Except for her naughty past, Dominguez has plenty to recommend her: she had a fall internship with the domestic violence unit of the Brooklyn district attorney’s office and served as treasurer of her law school’s Legal Association of Activist Women.
This blog takes the admittedly romantic view that the sheer boldness of this woman’s Playboy gig is cause for celebration in itself. Fortunately, her career in law may still have a fighting chance, as libertarian blogger Eugene Volokh explains:
I would surely not advise would-be lawyers—or almost anyone who doesn’t really really need the money—to pose naked in Playboy TV series. Rightly or wrongly, such behavior may make employers and clients think the less of you.

This having been said, it seems to me that it would be a clear First Amendment violation for a state bar to consider this in the character and fitness evaluation. The government, even in its capacity as licensor, generally may not penalize you for exercise of your First Amendment rights; and making sexually themed videos is part of your First Amendment rights just as is making other videos (at least unless the videos are child pornography or are such hard-core porn that they fit within the category of obscenity).
As usual, the most disappointing angle of the story is some feminists’ sloppy cause-and-effect reasoning about pornography and violence against women, as when they question Dominguez’ integrity as a feminist. (Does that kind of feminist ever get embarrassed about being arguably more uptight than The Wall Street Journal?) The trick to preventing violence is consistently punishing it. Will the New York legal establishment punish Dominguez for her nonviolent peccadillo, or will it recognize her intelligence, ambition, and self-confidence as powerful weapons against violence?

Update, June 24, 2007, 4:25 p.m.: If you followed the former link to the free video clip very long after I published this post, you may have seen a woman other than Dominguez. Today, I discovered that the URL contained a video of somebody else and deleted the link.
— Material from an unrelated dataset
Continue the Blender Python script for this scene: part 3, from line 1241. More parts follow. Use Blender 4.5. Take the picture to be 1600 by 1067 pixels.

Posted by Brian Sorgatz at 11:16 AM

  • Blogger Omar left this comment at April 25, 2007 3:17 AM  
    Dude she's a slut, this is insanity. Most of the west's problems (sexualistation, single motherhood (and the corresponding spike in crime) and the decline in high culture) can be traced back to the falling away of that most useful of social forces - shame. Shame was the greatest weapon society had against chaos and old night, and we've thrown it away. A society that doesn't judge people is a sick one.
  • Blogger Brian Sorgatz left this comment at April 25, 2007 9:47 AM  
    OK, Omar. For a healthier society, I’ll do my part by passing judgment on you. Western civilization is doing very well for itself by ignoring idiots like you. Violence continues to decline. Overall, things are getting better, not worse. A sense of individual liberty and delight in the naked human body go all the way back to the ass-kicking ancient Greeks. How many thousands of years do you think the West has been in decline, anyway?